None of us are able to achieve success without some help along the way. Is there a particular person who you are grateful towards who helped get you to where you are?

I’m a very strong believer in the power of your team and mentors — both make you better person and more capable leader. There are many people that are on my list, including my board members who I rely on not only in their capacity as directors, but much more importantly as very close mentors and advisors.

How have you used your success to bring goodness to the world?

Since the very beginning, I have never thought of this work as ‘my success’ in that it’s always been a team effort. I think that as a team we are bringing goodness to the world by allowing our customers to operate safely and therefore allowing them to build and maintain trust with their customers. Without trust it’s very difficult to build a durable and sustainable business and Illumio delivers cybersecurity software that ultimately is used to create and preserve trust.

What are your “5 things I wish someone told me before I launched my company” and why.

  1. Run to problems. It’s difficult to do, but they never go away on their own and the faster you confront them the easier they are to solve.
  2. Take a breath. We are all in a rush to get everything done yesterday, but sometimes slowing down for a minute not only increases the odds of success, but actually allows you to go much faster in the long-run.
  3. Team is everything. No matter how much time and effort you think you need to put into building, maintaining and being a productive part of your team… put in more. The return will always outweigh the investment.
  4. Balance. It’s easy to assume that it’s all work all the time (and often it is in the early stages of building a company), but the things you do outside the office actually make you happier and more productive when you’re there. It’s different for everyone and there’s no right or wrong, but find your thing and ensure to preserve some time for it.
  5. Enjoy the journey. It’s said all the time and yet we all forget it. Building a company brings the highest highs and the lowest lows, but it’s all part of an incredible journey and you should ensure to stop every once in a while to remember how lucky you are to be a part of it.

I have been blessed with the opportunity to interview and be in touch with some of the biggest names in Business, VC funding, Sports, and Entertainment. Is there a person in the world, or in the US whom you would love to have a private breakfast or lunch with, and why? He or she might see this, or I might be able to introduce you.
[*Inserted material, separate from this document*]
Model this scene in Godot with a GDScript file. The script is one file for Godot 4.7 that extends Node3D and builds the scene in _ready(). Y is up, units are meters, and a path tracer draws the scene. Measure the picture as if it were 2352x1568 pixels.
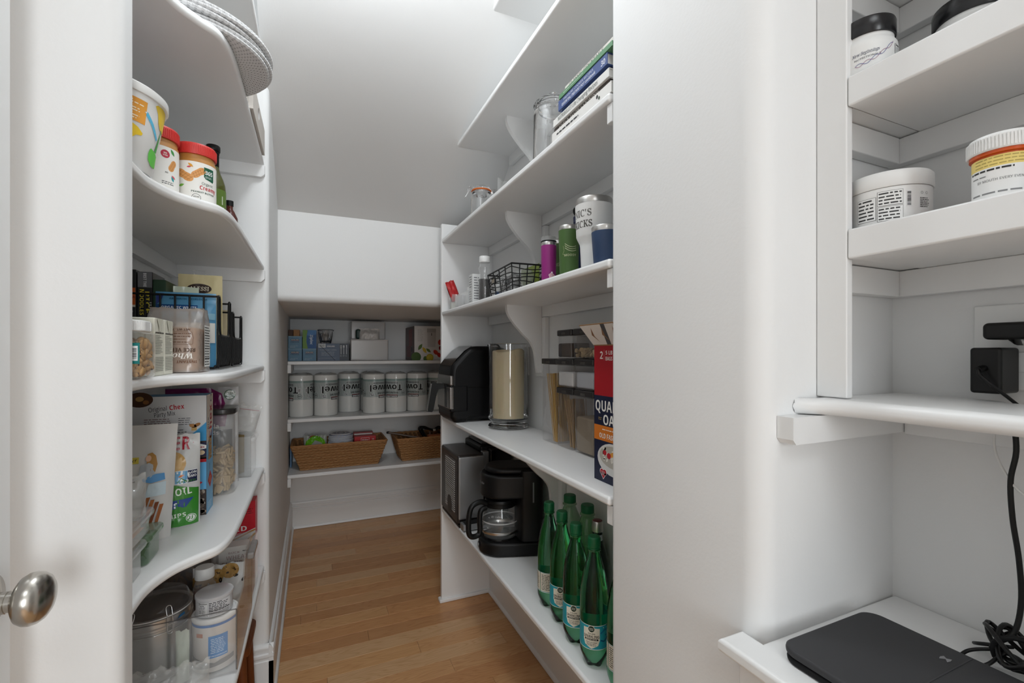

I know the answer has been given before, but for me it would be Warren Buffett. As we all know, Warren has not been a traditional investor in our space, but I believe he knows more about building durable and sustainable revenue and profits than anyone in business today, and those things ultimate create value over the long-term. We are very committed to building a sustainable company and hearing his views on how that happens would be fascinating.